Check each line of the material below for "from", then copy the ones that contain it.

* Start MATERIAL SUPPLIED *

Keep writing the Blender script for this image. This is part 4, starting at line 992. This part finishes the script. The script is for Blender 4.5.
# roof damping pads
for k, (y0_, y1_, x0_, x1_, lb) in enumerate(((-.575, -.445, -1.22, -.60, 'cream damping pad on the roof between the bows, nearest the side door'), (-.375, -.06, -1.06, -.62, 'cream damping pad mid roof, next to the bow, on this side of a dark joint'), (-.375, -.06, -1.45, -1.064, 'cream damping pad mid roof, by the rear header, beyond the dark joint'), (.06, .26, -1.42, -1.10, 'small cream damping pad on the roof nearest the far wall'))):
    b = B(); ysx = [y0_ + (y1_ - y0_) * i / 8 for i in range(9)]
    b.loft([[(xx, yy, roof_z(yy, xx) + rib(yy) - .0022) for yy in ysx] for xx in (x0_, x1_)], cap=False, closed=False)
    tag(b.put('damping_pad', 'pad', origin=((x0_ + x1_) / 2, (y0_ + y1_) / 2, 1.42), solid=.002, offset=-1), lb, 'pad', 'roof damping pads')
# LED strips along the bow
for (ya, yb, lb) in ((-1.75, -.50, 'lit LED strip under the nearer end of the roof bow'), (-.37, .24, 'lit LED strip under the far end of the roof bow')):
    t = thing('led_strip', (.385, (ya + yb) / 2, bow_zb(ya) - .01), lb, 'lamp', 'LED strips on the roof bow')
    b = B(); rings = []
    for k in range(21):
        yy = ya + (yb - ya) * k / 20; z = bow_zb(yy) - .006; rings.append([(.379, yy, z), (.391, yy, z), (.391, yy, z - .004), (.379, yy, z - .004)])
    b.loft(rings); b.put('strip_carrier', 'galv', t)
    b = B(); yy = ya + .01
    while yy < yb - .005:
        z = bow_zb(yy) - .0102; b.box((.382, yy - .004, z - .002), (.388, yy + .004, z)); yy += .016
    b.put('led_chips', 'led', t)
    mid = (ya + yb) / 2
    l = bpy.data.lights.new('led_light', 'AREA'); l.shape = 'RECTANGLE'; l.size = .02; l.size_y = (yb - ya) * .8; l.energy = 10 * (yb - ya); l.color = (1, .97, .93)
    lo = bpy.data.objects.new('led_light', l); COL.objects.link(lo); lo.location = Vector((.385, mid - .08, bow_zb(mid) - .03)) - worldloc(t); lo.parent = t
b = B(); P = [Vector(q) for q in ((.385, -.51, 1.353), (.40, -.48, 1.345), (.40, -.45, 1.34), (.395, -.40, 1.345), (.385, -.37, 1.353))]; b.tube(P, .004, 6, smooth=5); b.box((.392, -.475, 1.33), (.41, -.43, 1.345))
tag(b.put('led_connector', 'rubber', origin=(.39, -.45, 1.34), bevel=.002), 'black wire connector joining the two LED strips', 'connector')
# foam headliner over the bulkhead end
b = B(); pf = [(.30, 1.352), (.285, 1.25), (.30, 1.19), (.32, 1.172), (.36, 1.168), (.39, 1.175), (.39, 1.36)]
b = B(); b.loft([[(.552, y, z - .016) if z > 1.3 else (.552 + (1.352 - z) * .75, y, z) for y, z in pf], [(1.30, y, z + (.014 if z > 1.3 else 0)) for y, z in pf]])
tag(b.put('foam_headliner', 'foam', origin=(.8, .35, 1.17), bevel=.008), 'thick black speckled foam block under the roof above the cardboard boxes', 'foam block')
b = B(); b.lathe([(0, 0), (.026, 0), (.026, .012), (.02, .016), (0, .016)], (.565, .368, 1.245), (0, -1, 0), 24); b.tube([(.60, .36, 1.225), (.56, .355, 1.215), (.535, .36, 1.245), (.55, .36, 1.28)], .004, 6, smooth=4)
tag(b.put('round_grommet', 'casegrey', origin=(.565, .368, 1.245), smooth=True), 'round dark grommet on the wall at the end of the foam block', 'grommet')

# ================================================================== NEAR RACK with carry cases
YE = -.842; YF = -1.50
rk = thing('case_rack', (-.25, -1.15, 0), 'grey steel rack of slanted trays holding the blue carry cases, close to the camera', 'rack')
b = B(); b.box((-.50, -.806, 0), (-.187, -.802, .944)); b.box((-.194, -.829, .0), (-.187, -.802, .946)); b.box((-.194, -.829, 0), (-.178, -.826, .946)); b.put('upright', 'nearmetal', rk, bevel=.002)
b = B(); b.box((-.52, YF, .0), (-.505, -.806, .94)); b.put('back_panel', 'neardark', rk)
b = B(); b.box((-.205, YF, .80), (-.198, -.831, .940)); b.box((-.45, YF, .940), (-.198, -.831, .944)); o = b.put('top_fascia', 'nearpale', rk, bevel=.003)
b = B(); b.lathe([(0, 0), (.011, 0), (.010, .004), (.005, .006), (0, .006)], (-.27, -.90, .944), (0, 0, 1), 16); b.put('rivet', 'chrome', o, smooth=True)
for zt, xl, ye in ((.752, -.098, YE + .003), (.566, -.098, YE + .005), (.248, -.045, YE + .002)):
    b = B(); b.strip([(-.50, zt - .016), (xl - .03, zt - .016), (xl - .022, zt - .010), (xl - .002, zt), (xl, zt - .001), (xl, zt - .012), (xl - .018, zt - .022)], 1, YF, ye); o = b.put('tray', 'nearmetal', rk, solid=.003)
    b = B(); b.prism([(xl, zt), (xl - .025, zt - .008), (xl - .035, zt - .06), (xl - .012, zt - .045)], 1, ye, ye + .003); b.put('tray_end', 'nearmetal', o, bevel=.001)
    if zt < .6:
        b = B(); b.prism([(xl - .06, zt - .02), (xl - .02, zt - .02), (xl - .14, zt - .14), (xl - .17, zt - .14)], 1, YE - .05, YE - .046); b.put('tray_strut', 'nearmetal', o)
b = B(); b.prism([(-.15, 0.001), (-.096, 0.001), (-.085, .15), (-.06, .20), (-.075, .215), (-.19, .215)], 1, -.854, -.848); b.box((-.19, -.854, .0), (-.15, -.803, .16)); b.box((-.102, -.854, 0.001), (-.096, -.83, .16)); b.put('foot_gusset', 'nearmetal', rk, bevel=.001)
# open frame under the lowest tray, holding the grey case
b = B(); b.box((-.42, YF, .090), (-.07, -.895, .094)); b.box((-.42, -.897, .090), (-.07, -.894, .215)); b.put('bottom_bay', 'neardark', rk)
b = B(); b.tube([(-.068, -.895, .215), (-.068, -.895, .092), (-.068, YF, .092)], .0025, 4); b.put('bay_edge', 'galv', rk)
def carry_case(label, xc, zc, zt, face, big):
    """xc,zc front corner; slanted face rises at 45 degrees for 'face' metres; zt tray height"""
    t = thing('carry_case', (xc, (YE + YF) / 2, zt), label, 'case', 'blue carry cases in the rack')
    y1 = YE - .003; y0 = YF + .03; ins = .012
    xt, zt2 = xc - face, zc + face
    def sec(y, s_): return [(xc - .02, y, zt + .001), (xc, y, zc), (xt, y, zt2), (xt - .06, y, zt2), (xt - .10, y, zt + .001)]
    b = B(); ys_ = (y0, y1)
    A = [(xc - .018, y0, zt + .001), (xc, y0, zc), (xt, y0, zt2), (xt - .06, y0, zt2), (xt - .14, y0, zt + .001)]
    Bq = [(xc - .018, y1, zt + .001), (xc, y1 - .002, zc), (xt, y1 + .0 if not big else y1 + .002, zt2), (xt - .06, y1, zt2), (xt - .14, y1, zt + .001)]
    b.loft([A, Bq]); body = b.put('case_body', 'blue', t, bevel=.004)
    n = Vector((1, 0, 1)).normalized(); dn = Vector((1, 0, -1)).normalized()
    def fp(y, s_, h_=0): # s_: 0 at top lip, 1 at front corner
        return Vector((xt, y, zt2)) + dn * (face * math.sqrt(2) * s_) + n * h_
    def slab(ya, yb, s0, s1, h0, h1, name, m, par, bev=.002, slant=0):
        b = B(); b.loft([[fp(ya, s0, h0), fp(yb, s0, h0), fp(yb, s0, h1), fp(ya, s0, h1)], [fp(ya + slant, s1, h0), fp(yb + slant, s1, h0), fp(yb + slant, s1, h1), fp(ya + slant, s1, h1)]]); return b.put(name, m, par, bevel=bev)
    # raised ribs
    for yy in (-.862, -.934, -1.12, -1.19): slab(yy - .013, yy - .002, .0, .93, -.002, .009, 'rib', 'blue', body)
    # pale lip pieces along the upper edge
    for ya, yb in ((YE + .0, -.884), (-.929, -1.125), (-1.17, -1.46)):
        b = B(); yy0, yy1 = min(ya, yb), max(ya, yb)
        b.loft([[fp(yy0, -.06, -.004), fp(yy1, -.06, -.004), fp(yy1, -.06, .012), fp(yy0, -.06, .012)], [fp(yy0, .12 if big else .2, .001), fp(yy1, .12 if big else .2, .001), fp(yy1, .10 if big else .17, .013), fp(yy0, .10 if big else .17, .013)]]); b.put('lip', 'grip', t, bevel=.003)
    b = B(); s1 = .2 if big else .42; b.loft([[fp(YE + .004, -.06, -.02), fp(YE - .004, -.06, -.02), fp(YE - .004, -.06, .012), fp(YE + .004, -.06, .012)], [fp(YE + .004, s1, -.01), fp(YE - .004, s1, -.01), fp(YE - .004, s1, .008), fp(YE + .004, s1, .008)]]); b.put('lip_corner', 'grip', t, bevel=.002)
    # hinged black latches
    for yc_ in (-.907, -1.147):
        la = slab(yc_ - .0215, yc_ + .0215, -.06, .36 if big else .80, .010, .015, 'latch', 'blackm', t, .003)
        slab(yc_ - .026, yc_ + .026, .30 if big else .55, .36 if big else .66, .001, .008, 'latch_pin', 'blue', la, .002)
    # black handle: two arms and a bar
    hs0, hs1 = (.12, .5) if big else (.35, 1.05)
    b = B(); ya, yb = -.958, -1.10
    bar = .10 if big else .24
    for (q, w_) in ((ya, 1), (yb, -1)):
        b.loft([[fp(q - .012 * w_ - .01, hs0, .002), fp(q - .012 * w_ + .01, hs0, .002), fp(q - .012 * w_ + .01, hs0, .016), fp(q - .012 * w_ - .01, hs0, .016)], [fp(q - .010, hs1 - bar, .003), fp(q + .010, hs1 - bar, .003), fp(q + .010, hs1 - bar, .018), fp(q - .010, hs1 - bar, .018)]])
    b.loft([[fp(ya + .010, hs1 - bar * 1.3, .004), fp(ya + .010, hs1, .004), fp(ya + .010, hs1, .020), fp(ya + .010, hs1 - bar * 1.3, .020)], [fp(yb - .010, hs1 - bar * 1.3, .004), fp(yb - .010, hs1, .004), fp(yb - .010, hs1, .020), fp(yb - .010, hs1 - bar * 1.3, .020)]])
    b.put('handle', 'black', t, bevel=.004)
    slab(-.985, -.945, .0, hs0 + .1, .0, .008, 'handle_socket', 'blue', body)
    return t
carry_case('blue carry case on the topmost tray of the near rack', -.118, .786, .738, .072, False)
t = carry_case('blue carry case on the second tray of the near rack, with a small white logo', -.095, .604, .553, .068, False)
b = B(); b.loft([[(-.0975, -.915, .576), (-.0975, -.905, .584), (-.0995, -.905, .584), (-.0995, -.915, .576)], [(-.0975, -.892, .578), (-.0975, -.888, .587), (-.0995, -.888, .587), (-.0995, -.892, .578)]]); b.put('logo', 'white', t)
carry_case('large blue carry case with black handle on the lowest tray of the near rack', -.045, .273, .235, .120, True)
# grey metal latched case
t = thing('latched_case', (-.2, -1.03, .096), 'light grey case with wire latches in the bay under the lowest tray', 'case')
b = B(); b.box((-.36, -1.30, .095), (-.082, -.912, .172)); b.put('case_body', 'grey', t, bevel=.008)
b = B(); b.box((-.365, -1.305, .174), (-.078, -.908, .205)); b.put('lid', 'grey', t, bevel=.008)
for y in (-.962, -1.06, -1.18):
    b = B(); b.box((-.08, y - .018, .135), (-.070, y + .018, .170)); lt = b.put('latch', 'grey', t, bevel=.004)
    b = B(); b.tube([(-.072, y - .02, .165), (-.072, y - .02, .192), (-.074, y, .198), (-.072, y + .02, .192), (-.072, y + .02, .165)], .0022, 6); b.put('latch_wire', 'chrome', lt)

* End MATERIAL SUPPLIED *
* Start MATERIAL SUPPLIED *

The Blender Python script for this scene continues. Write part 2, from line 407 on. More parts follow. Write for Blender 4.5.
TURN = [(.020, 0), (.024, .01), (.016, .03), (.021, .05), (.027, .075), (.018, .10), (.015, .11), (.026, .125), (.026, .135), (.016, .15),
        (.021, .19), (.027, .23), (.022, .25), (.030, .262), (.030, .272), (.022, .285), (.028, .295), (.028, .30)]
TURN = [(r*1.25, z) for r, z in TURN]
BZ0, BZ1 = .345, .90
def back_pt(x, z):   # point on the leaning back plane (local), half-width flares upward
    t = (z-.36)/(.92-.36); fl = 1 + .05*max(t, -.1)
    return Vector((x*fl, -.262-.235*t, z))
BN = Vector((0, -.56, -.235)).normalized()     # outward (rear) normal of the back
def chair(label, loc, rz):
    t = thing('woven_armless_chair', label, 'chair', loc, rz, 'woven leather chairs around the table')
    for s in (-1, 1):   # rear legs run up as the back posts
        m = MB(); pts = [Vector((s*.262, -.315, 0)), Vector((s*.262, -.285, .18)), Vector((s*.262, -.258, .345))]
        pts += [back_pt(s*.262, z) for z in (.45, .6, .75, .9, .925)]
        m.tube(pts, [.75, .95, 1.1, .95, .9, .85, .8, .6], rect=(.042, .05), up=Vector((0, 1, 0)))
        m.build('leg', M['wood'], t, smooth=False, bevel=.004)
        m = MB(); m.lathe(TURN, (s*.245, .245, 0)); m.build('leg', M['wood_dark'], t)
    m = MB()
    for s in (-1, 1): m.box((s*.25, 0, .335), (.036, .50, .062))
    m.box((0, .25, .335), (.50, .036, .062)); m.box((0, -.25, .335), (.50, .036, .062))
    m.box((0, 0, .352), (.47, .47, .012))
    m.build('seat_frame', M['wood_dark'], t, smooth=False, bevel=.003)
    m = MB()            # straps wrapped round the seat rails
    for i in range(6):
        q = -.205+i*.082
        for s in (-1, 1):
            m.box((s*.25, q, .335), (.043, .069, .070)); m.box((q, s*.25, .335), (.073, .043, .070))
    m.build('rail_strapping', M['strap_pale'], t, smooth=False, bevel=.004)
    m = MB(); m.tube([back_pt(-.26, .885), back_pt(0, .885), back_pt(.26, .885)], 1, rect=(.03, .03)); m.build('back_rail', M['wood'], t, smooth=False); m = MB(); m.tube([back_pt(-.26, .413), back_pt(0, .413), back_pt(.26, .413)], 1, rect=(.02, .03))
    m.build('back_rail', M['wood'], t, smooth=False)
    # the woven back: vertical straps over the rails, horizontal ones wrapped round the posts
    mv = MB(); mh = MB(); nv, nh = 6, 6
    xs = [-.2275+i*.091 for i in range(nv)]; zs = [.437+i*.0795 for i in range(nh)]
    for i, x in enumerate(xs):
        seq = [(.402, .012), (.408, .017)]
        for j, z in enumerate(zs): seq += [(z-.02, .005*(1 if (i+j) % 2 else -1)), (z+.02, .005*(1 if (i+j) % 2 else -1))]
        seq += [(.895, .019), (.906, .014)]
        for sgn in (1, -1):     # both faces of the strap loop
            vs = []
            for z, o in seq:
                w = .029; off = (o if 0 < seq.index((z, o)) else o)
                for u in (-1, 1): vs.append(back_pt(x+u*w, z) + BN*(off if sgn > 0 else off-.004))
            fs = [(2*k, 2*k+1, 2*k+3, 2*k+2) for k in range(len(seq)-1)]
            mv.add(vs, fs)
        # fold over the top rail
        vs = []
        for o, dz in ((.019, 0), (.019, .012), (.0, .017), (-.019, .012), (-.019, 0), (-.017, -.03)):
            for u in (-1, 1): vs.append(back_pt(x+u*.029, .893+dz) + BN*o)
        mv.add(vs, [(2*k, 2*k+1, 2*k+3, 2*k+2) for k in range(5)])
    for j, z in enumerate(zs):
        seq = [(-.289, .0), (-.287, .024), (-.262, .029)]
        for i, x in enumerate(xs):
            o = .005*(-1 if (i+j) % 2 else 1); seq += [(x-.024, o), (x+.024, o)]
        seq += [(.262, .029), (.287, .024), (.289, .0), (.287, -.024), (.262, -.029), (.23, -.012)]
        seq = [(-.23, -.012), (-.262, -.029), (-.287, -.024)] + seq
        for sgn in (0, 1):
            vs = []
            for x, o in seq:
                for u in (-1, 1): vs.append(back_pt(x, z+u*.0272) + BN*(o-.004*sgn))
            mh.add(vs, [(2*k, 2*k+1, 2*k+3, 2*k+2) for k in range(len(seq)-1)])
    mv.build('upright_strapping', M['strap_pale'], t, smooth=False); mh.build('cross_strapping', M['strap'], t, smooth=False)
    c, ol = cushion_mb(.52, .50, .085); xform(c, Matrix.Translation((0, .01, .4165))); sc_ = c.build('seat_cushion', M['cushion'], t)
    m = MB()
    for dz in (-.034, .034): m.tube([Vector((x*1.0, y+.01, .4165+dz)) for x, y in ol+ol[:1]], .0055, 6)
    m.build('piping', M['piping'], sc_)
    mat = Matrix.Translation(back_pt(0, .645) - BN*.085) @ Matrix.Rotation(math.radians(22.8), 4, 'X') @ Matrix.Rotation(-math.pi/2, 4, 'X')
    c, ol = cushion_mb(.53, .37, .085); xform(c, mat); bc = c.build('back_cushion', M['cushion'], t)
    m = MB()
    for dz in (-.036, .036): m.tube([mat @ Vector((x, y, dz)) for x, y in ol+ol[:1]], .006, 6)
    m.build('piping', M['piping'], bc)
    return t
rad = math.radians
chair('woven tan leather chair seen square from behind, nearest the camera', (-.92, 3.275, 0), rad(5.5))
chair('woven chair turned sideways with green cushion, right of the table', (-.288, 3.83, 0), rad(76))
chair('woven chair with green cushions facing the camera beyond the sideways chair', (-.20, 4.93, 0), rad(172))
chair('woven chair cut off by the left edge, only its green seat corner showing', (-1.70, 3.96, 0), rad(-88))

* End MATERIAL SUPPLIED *

- _IN RESPONSE_:
The Blender Python script for this scene continues. Write part 2, from line 407 on. More parts follow. Write for Blender 4.5.
chair('woven tan leather chair seen square from behind, nearest the camera', (-.92, 3.275, 0), rad(5.5))